Mas as duas cenas que ajudaram a superar de vez o complexo de inferioridade do país foram de Didi. Em 1958, a seleção brasileira se concentrou para a Copa em Poços de Caldas.
Pelé ainda não explodira na Copa. O grande nome era Didi e sua "folha seca", o seu modo de bater faltas que fazia a bola subir e depois mudar a trajetória em pleno vôo e cair como uma folha no gol.

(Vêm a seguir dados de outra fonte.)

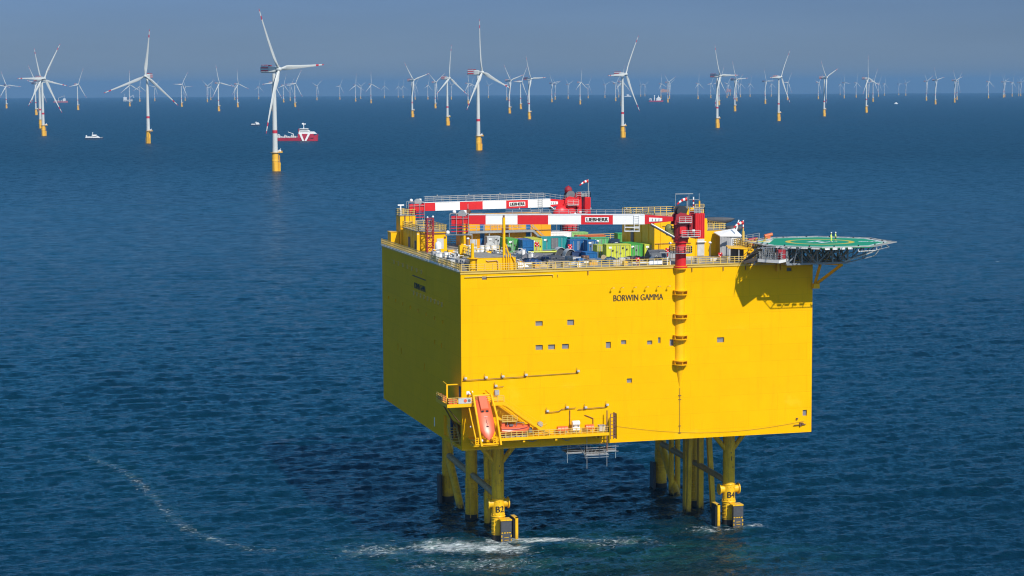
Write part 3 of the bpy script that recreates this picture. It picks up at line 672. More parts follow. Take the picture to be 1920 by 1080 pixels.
# ------------------------------------------------------------------ legs
LX = (10.6, 56.8); LY = (14.6, 34.0, 53.0)
def leg(x, y, front, tag=None, side=1, gside=1):
    m = MB()
    m.cyl((x,y,7.9),(x,y,ZB+0.1), 1.15, n=28); m.ring((x,y,13.2),1.15,0.06,n=28); m.ring((x,y,16.4),1.15,0.06,n=28); m.ring((x,y,10.4),1.15,0.06,n=28)
    lg = part('leg', m, M_leg, plat, smooth=True)
    lw = MB().cyl((x,y,4.4),(x,y,8.0),1.22,n=28).ring((x,y,7.9),1.22,0.1,n=28).ring((x,y,4.5),1.28,0.13,n=28)
    if front:
        for a in range(0, 360, 30):
            for z in (4.9, 7.4): lw.box(x+1.24*math.cos(R(a))-0.07, y+1.24*math.sin(R(a))-0.07, z-0.07, x+1.24*math.cos(R(a))+0.07, y+1.24*math.sin(R(a))+0.07, z+0.07)
        for s in (-1, 1): lw.cyl((x+s*1.0,y,6.9),(x+s*1.85,y,6.9),0.8,n=20).cyl((x+s*1.85,y,6.9),(x+s*2.05,y,6.9),1.1,n=20)
    part('leg_sleeve', lw, M_legw if front else M_leg, lg, smooth=True)
    fb = MB().cyl((x,y,0.9),(x,y,4.5),1.26,n=28)
    for z in (1.4, 2.1, 2.8, 3.5, 4.1): fb.ring((x,y,z),1.26,0.08,n=28)
    for z in ((5.2,6.2,7.2) if not front else ()): fb.ring((x,y,z),1.26,0.08,n=28)
    part('leg_foot', fb, M_leg, lg, smooth=True)
    part('waterline_growth', MB().cyl((x,y,-3),(x,y,1.0),1.31,n=28), M_growth, lg, smooth=True)
    if front:
        ln = text_part('leg_number', tag, 1.5, Matrix(((1,0,0,x-0.72),(0,0,-1,y-1.32),(0,1,0,5.35),(0,0,0,1))), M_ink, lg, 0.05, 0.0, 1.15, 0.07)
        for v in ln.data.vertices:          # painted round the sleeve
            w_ = v.co + ORIG[plat.name]; an_ = (w_.x - x)/1.23; rr_ = 1.30 + 0.2*((y - 1.32) - w_.y)
            v.co = Vector((x + rr_*math.sin(an_), y - rr_*math.cos(an_), w_.z)) - ORIG[plat.name]
        fx = x + 0.75*side; fr = MB().box(fx-1.1, y-3.1, 4.08, fx+1.1, y-1.0, 4.3)
        fr.bar((fx+1.1, y-2.0, 2.3),(fx+1.1, y-2.0, 4.2),0.14)
        fr.bar((x-1.2, y-1.75, 2.0),(x-1.2, y-1.75, 4.2), 0.13).bar((x-1.2,y-1.75,4.15),(fx-0.9,y-1.75,4.15),0.13)
        part('fender_frame', fr, M_legw, lg)
        part('fender', MB().box(fx-1.0, y-3.15, 2.0, fx+1.0, y-2.5, 4.0), M_char, lg)
        pn = MB()
        pn.box(fx-1.0, y-3.1, -1.2, fx+1.0, y-2.5, 1.95, 0)
        for k in range(4):
            if k in (0, 3): [pn.box(fx-0.95+0.5*q, y-3.16, 1.75-k*0.72, fx-0.65+0.5*q, y-3.1, 1.92-k*0.72, 1) for q in range(4)]
        for s in (-1, 1): [pn.box(fx+s*0.9-0.09, y-3.155, zq, fx+s*0.9+0.09, y-3.1, zq+0.42, 1) for zq in (-0.5, 0.25, 1.0)]
        for k in range(4): pn.box(fx-0.4+0.02*k, y-3.15, 0.9-0.5*k, fx+0.42, y-3.1, 1.0-0.5*k, 1)
        part('fender_panel', pn, [M_char, M_legw], lg)
        gx = x + (3.1 if gside > 0 else -2.7); gp = MB().box(gx-0.38, y-1.0, -1.5, gx+0.38, y+1.2, 4.1, 0).box(gx-0.1, y-1.35, -0.6, gx+0.42, y-1.0, 4.25, 1).box(gx-0.36, y-1.35, 4.1, gx+0.42, y+1.2, 4.25, 1)
        part('conductor_guard', gp, [M_black, M_legw], lg)
        lb_ = MB()
        for s in (-1, 1): lb_.cyl((x+s*0.7,y-0.1,14.6),(x+s*5.0,y-0.1,ZB+0.1),0.48,n=14)
        part('knee_brace', lb_, M_leg, lg, smooth=True)
        part('drain_hole', MB().box(x-0.06,y-1.2,14.0,x+0.1,y-1.05,14.2).box(x+0.02,y-1.2,12.6,x+0.18,y-1.05,13.4).box(x+0.3,y-1.2,11.2,x+0.46,y-1.0,11.4), M_brown, lg)
    return lg
leg(LX[0], LY[0], True, 'B2', 1); leg(LX[1], LY[0], True, 'B4', 1, -1)
for x in LX:
    leg(x, LY[1], False); leg(x, LY[2], False)
for x in LX:
    br = MB().cyl((x,LY[0]+1.0,8.2),(x,LY[1]-1.0,8.8),0.6,n=16).cyl((x,LY[1]+1.2,8.8),(x,LY[2]-1.2,9.4),0.62,n=16)
    part('cross_brace', br, M_rust, plat, smooth=True)
    part('cross_brace', MB().cyl((x,LY[2]-0.8,9.2),(x+0.6,LY[2]-10.5,-2.5),0.78,n=18).ring((x+0.36,LY[2]-6.2,2.7),0.8,0.08,n=18), M_leg, plat, smooth=True)
    for dx_, dy_ in (((1.7, -5.5), (3.2, -3.0)) if x < 20 else ()):
        part('conductor_pipe', MB().cyl((x+dx_,LY[1]+dy_,-3),(x+dx_-0.1,LY[1]+dy_,6.2),0.62,n=16).cyl((x+dx_-0.1,LY[1]+dy_,6.2),(x+dx_-0.4,LY[1]+dy_,ZB),0.46,n=16).ring((x+dx_-0.2,LY[1]+dy_,8.6),0.5,0.16,n=16), M_leg, plat, smooth=True)
    part('cable_guard', MB().box(x-2.2,LY[2]-1.5,-2,x-1.6,LY[2]+0.5,5.6).box(x-2.25,LY[2]-1.8,-1,x-1.9,LY[2]-1.5,5.8), M_char, plat)
for dx_ in (-2.9, 0.1): part('cable_guide', MB().prism([(56.8+dx_-0.5,29.5),(56.8+dx_+0.5,29.5),(56.8+dx_+0.5,30.7),(56.8+dx_-0.5,30.7)], -2, ZB), M_leg, plat)
for dx_ in (-4.6, -3.2): part('conductor_pipe', MB().cyl((56.8+dx_+4.4,46,-3),(56.8+dx_+4.4,46,ZB),0.55,n=14).ring((56.8+dx_+4.4,46,10),0.58,0.08,n=14), M_leg, plat, smooth=True)
part('cable_guide', MB().bar((59.2,28.6,-2),(58.2,29.6,ZB),0.9), M_leg, plat)
part('cable_guide', MB().bar((53.2,27.0,-2),(54.4,29.0,ZB),0.8), M_leg, plat)
part('ladder', MB().bar((11.3,32.2,0.5),(11.3,32.2,9),0.08).bar((9.9,32.2,0.5),(9.9,32.2,9),0.12), M_legw, plat)

# ------------------------------------------------------------------ lifeboat balcony and stairs on the front wall
bal = part('balcony_floor', MB().box(1.0,-3.0,21.95,26.6,-0.003,22.2).box(1.0,-3.05,21.75,26.6,-2.85,22.28), M_yel, plat)
part('balcony_beam', MB().box(0.0,-0.14,19.82,26.9,-0.003,20.1).box(4.5,-2.8,21.3,4.9,-0.003,21.95).box(10.5,-2.8,21.3,10.9,-0.003,21.95).box(16.5,-2.8,21.3,16.9,-0.003,21.95).box(24.3,-2.2,21.2,24.6,-0.003,21.95).box(25.3,-1.2,20.9,25.6,-0.003,21.95), M_yel, bal)
part('balcony_railing', MB().rail([(6.3,-2.9,22.2),(26.5,-2.9,22.2),(26.5,-0.1,22.2)], 1.1, 1.0, 0.06), M_ypale, bal)
part('fascia_pipe', MB().tube([(7,-0.25,21.3),(12,-0.25,21.2),(13,-0.25,20.8),(14,-0.25,21.2)],0.06).tube([(18.5,-0.25,21.3),(19.3,-0.25,20.7),(20,-0.25,20.8),(20.4,-0.25,21.3),(25,-0.25,21.4)],0.06), M_grate, bal)
ub = part('corner_walkway', MB().box(-3.4,-3.0,28.15,7.0,-0.003,28.75).box(-3.4,0.0,28.15,-0.003,5.2,28.75), M_yel, plat)
part('walkway_railing', MB().rail([(-3.3,5.1,28.75),(-3.3,-2.9,28.75),(7.0,-2.9,28.75)], 1.1, 1.2, 0.055), M_ypale, ub)
part('walkway_brace', MB().bar((-3.2,0.3,28.1),(-0.05,4.4,23.5),0.16).bar((-3.2,-2.6,28.1),(-0.05,0.8,24.6),0.12), M_brown, ub)
part('door_portal', MB().bar((-2.3,1.5,28.75),(-2.3,1.5,31.6),0.28).bar((-2.3,1.5,31.6),(-0.05,1.5,31.6),0.2).bar((-2.3,1.5,31.6),(-2.3,4.2,31.8),0.15), M_yel, ub)
part('dark_door', MB().box(-0.1,0.4,28.75,-0.003,1.6,31.3), M_dblue, ub)
sm = MB()
for k in range(18): sm.box(7.2+0.46*k, -2.6, 28.35-0.34*k, 7.66+0.46*k, -1.5, 28.42-0.34*k)
for y in (-2.65, -1.45): sm.bar((7.0,y,28.5),(15.6,y,22.2),0.1,0.45); sm.bar((7.0,y,29.6),(15.6,y,23.3),0.08); sm.bar((7.0,y,29.05),(15.6,y,22.75),0.05)
part('balcony_stair', sm, M_yel, plat)
part('stair_landing', MB().box(6.8,-2.4,25.0,9.6,-0.2,25.15).rail([(6.9,-2.3,25.15),(9.6,-2.3,25.15)],1.0,0.9,0.05), M_ypale, plat)
part('cable_conduit', MB().tube([(20.1,-0.15,26.2),(20.1,-0.15,23.0)],0.07).tube([(22.9,-0.15,25.2),(24.5,-0.15,24.5),(24.5,-0.15,22.4)],0.07), M_brown, plat)
part('wall_louvre', MB().box(6.2,-0.1,25.0,9.4,-0.003,27.4).box(6.1,-0.14,23.6,12.6,-0.003,23.75), M_yel, plat)
ld = MB().rail([(26.9,-2.9,21.0),(28.0,-2.9,21.0)],4.6,0.5,0.06,6).rail([(28.0,-2.9,21.0),(28.0,-1.4,21.0)],4.6,0.5,0.06,6).bar((26.8,-1.2,18.5),(26.8,-1.2,26),0.16).bar((26.2,-2.9,19),(26.2,-2.9,25.2),0.14)
part('ladder_cage', ld, M_brown, plat)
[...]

Seu maior momento, e o maior da história brasileira, foi na final, quando a Suécia inaugurou o placar. O país parou, lembrando-se da maldição do Maracanã (a derrota do Brasil em 50), estarrecido, tremendo como se tomado de febre malsã. A maldição do Maracanã parecia de volta para sempre. Calmamente, Didi foi até o fundo do gol, pegou a bola, colocou debaixo dos braços -como se coloca um fuzil- e caminhou firme até o meio do campo, acalmando os companheiros. A partir daí a bola rolou como nunca antes havia rolado. Pela primeira vez na história, a "fracassomania" era derrotada e o país perdia o medo de ser campeão. Não julguem ser exagero, mas diria que aquela cena marcou o início oficial do Brasil moderno, do país que perdia gradativamente o medo de ser campeão, que passava a superar a "fracassomania", abrindo espaço para o sentimento de modernização que marcou os anos seguintes e que mudariam para sempre a cara do país.